L'uniformité des termes de comparaison aide à mieux sentir les rapports: c'est pourquoi au commencement des différens articles de la quatriéme partie, on a réduit toutes les mesures des grains au setier, & l'on a eu soin de tirer ce que chaque chose auroit coûté séparément, toutes les fois que le texte [xiv] ne s'est expliqué qu'en gros. Par là on épargne au Lecteur la fatigue inséparable d'un calcul perpétuel ; & ces réductions se strouvent séparées par un crochet ou une espèce de demi parenthèse, des extraits qui servent à constater les prix des divers temps.

Il faut encore expliquer les Lettres qui sont à la marge des tables formées pour la plus grande partie sur les Titres suivans.

L. désigne les rouleaux de l'Abbaye de Longchamp, près Paris.

J. P. le Journal de Paris sous Charles VI & Charles VII, imprimé à Paris chez Gandouin en 1729.

R. PA. les Registres du Parlement.

PR. les Registres de l'Abbaye de Preuilly en Brie.

PR †. les Tablettes en cire de l'Abbaye de Preuilly.

MO. Monstrelet.

ND. les Registres du Chapitre de Notre-Dame de Paris.

QV. les Registres des Quinze-Vingts.

CM. les Comptes des Monnoies.

LM. le Traité de la Police du sieur Lamare.

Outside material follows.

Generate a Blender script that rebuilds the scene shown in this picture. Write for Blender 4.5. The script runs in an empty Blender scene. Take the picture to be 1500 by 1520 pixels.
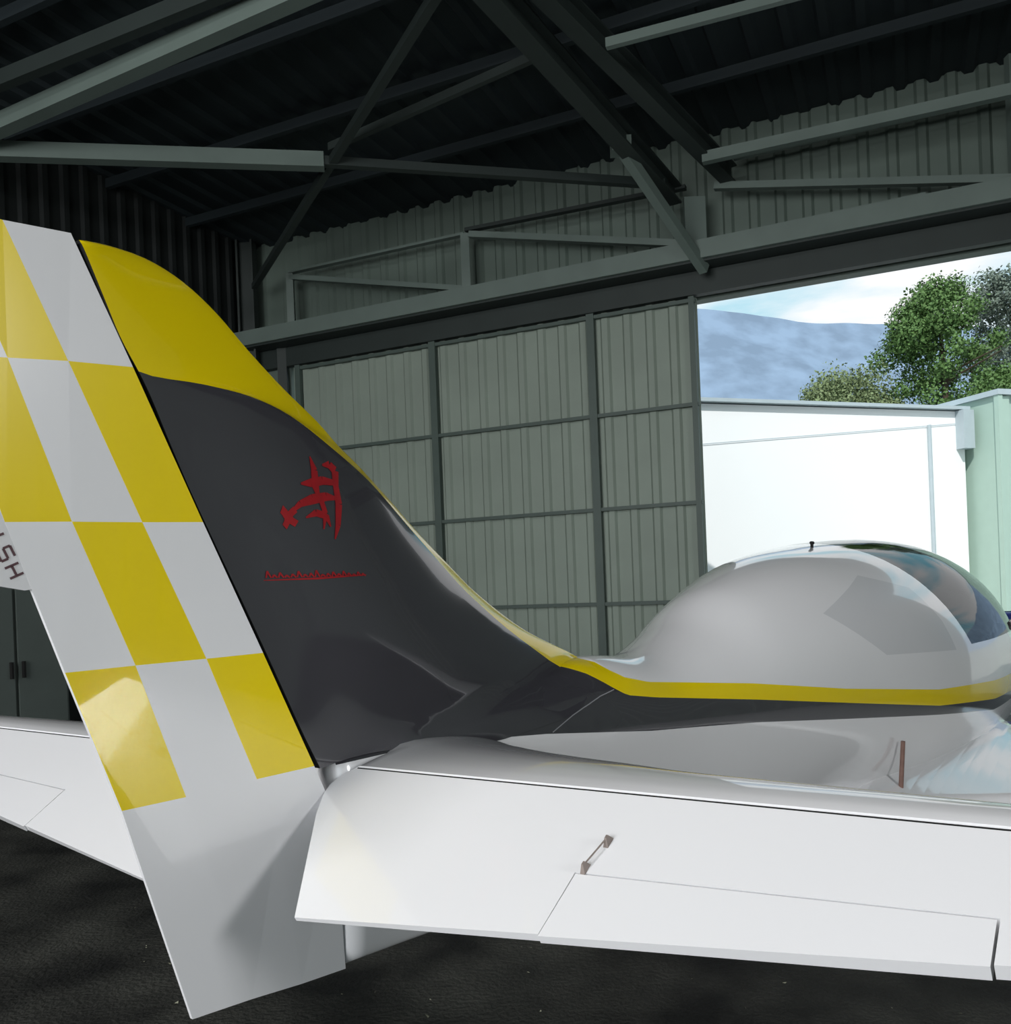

Ce qui vient après une de ces marques jusqu'à ce qu'il s'en présente une autre, est toujours tiré de la même source, lorsqu'on ne nomme point dans le corps les auteurs où l'on a pris quelques extraits particuliers. Les chiffres à la marge annoncent les pages où l'on pourra vérifier les citations des Livres imprimés.